Because the $\mathbf{u}_j$'s are orthonormal, this is

$$ \sum_{i=1}^m \sum_{j=k+1}^r \sigma_j^2 v_{j,i}^2 = \sum_{j=k+1}^r \sigma_j^2 \left(\sum_{i=1}^m v_{j,i}^2\right) = \sum_{j=k+1}^r \sigma_j^2 $$

where we used that the $\mathbf{v}_j$'s are also orthonormal.
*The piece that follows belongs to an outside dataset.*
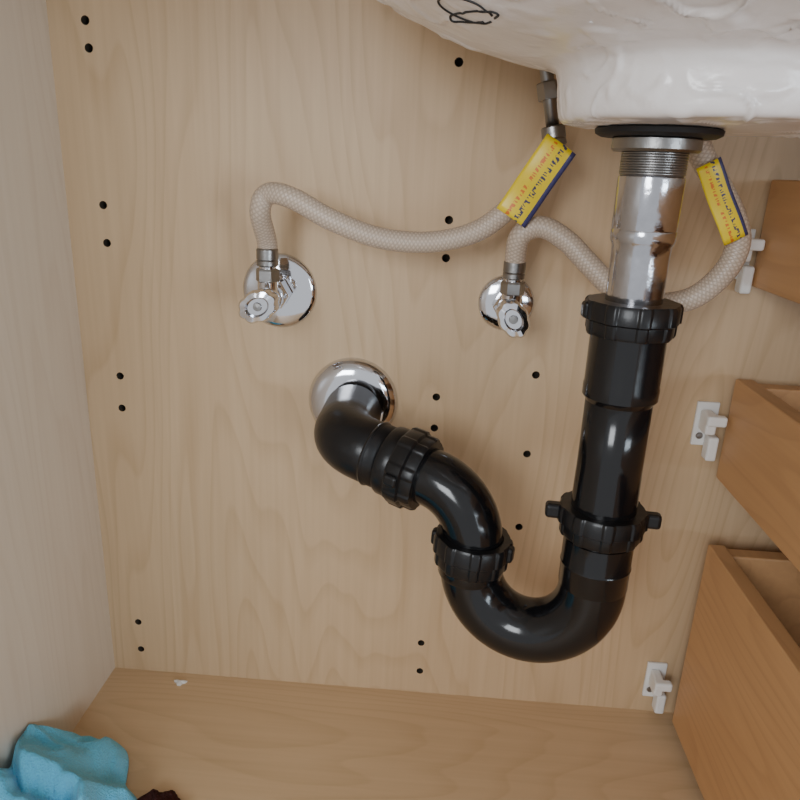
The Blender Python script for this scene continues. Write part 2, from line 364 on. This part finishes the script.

For the second claim, recall that the induced norm is defined as

$$ \|B\|_2 = \max_{\mathbf{x} \in \mathbb{S}^{m-1}} \|B \mathbf{x}\|. $$

For any $\mathbf{x} \in \mathbb{S}^{m-1}$

$$ \left\|(A - A_k)\mathbf{x}\right\|^2 = \left\| \sum_{j=k+1}^r \sigma_j \mathbf{u}_j (\mathbf{v}_j^T \mathbf{x}) \right\|^2 = \sum_{j=k+1}^r \sigma_j^2 \langle \mathbf{v}_j, \mathbf{x}\rangle^2. $$

Because the $\sigma_j$'s are in decreasing order, this is maximized when $\langle \mathbf{v}_j, \mathbf{x}\rangle = 1$ if $j=k+1$ and $0$ otherwise. That is, we take $\mathbf{x} = \mathbf{v}_{k+1}$ and the norm is then $\sigma_{k+1}^2$, as claimed. $\square$

Theorem (Low-Rank Approximation in the Induced Norm): Let $A \in \mathbb{R}^{n \times m}$ be a matrix with SVD

$$ A = \sum_{j=1}^r \sigma_j \mathbf{u}_j \mathbf{v}_j^T $$

and let $A_k$ be the truncation defined above with $k < r$. For any matrix $B \in \mathbb{R}^{n \times m}$ of rank at most $k$,

$$ \|A - A_k\|_2 \leq \|A - B\|_2. $$

Proof idea: We know that $\|A - A_k\|_2^2 = \sigma_{k+1}^2$. So we want to lower bound $\|A - B\|_2^2$ by $\sigma_{k+1}^2$. For that, we have to find an appropriate $\mathbf{z}$ for any given $B$ of rank at most $k$. The idea is to take a vector $\mathbf{z}$ in the intersection of the null space of $B$ and the span of the singular vectors $\mathbf{v}_1,\ldots,\mathbf{v}_{k+1}$. By the former, the squared norm of $(A - B)\mathbf{z}$ is equal to the squared norm of $A\mathbf{z}$ which lower bounds $\|A\|_2^2$. By the latter, $\|A \mathbf{z}\|^2$ is at least $\sigma_{k+1}^2$.